Because of the growing skill shortages across many fields of engineering, Engineers are paid well, and as a whole earn highly competitive salaries, as demand exceeds supply in many regions. This means that Engineers are pretty much guaranteed financial stability which helps them to really enjoy life. I was interested to read in a recent article in the Telegraph that one in five young people will need to become an Engineer if the United Kingdom has any chance of addressing severe skill shortages and rebalancing the economy towards advanced manufacturing.

It seems that the gulf between skills and jobs is making the gap bigger and bigger between what students are studying and what skills are required in order to become an Engineer. For this reason it is essential that more young people take science related subjects at school. It is therefore important for educators to emphasize and encourage the benefits of taking the right subjects at school, for students who have an interest and aptitude for Engineering. This problem is also not unique to the United Kingdom, it is a problem in many regions.

You do not have to love maths to become an Engineer, but you do need to develop competent math skills and have the ability to know how to use maths concepts to be able to qualify as an Engineer. Without math and science, your chances of being accepted into an Engineering program are slim if not impossible. Sadly parents and educators at times discourage children from pursuing a career in engineering for fear that the student will fail because they do not love the rigor of maths. You do need to have done Math, and need to be relatively good at math, but you do not need to be a mathematician, or madly in love with math. It is important to remember that Engineering is not only about having the skills in math and science, but it’s also about problem solving, creativity and having a positive impact on the world.
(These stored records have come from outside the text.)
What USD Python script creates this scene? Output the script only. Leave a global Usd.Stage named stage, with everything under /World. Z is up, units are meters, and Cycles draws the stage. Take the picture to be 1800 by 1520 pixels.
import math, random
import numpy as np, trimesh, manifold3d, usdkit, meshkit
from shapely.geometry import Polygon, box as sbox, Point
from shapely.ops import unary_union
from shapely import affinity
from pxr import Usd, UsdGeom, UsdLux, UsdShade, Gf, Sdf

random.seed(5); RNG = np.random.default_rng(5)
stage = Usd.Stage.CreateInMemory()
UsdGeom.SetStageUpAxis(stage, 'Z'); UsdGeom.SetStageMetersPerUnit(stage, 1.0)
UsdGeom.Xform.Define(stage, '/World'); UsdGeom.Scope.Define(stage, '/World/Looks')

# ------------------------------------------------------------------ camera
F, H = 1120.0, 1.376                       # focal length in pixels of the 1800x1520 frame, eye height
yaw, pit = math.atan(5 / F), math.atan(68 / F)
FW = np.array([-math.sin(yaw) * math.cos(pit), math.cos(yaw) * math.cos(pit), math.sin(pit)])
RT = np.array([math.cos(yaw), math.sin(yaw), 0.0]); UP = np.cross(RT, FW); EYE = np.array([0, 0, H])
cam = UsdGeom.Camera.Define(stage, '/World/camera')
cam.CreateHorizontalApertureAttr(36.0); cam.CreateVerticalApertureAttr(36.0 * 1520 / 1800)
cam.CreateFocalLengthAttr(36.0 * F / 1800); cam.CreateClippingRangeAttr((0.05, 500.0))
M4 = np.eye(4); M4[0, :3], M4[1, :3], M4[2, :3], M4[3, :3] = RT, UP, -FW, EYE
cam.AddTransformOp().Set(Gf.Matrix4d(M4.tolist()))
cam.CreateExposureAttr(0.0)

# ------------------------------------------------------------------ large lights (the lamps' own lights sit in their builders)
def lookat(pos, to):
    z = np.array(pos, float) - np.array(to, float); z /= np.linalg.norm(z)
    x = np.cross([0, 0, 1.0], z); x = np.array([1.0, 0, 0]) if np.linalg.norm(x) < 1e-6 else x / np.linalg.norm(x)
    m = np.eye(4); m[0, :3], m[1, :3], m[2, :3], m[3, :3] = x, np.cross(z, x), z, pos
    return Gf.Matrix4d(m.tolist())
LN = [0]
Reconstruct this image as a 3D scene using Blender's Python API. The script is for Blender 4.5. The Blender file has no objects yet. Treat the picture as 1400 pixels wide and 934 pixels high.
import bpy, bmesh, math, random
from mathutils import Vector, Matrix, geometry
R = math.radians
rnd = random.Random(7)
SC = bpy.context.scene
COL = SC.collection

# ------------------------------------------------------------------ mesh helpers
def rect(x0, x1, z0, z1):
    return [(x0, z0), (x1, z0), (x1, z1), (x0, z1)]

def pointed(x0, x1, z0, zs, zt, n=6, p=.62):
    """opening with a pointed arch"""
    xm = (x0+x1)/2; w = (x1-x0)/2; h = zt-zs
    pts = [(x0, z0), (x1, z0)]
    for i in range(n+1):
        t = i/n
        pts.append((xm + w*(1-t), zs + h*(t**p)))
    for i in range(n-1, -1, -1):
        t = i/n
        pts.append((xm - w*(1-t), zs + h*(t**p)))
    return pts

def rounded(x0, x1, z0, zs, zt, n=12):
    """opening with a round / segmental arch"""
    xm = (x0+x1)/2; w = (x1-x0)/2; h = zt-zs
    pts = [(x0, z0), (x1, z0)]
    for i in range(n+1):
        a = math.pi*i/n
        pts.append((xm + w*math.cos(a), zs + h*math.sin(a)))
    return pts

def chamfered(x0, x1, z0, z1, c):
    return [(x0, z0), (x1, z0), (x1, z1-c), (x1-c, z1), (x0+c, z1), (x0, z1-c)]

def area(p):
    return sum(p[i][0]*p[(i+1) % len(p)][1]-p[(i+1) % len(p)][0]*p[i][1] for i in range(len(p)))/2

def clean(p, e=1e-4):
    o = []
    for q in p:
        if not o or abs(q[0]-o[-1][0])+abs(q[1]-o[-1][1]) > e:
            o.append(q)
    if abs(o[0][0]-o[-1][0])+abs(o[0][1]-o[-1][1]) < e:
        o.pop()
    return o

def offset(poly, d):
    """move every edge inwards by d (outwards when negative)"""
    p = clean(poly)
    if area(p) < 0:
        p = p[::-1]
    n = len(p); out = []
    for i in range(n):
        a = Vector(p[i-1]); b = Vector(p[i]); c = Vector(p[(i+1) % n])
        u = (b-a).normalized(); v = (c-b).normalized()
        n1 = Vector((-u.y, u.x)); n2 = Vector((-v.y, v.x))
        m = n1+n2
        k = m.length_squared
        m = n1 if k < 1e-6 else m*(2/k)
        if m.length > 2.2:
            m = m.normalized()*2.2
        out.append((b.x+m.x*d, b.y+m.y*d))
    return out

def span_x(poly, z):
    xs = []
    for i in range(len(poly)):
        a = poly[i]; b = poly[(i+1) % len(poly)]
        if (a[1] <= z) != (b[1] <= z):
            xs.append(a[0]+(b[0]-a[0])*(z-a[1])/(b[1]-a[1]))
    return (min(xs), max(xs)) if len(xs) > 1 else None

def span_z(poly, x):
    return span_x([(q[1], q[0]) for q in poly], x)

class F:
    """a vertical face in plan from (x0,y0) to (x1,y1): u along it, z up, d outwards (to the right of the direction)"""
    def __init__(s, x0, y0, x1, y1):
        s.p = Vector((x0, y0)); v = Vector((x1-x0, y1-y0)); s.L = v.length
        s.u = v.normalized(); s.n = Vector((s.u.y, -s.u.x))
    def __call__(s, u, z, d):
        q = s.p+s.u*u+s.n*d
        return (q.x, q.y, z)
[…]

However subject chose is extremely important if you are considering a career in Engineering.

3 Responses to “School subjects and getting into engineering”

    • Susan Kihn

      Hi Alfred. Math is not easy, and is far more challenging for some students than others. For some it comes easy and for others it can be really hard. I would suggest if engineering is your passion, that you really focus on math, and ask family or friends who are good at it to help you, or get extra lessons if you are able to afford them. Math is an important part of your studies when it comes to becoming an engineer and university math is not easy. So if you feel that it is going to trip you up, and you are not going to be able to manage the math required, you may need to reconsider whether engineering is the right career for you. However if you are really passionate about it and willing to put in a lot of hard work, then you can hugely improve your math ability through practice and working really hard at it. Good luck with this. Regards. Susan.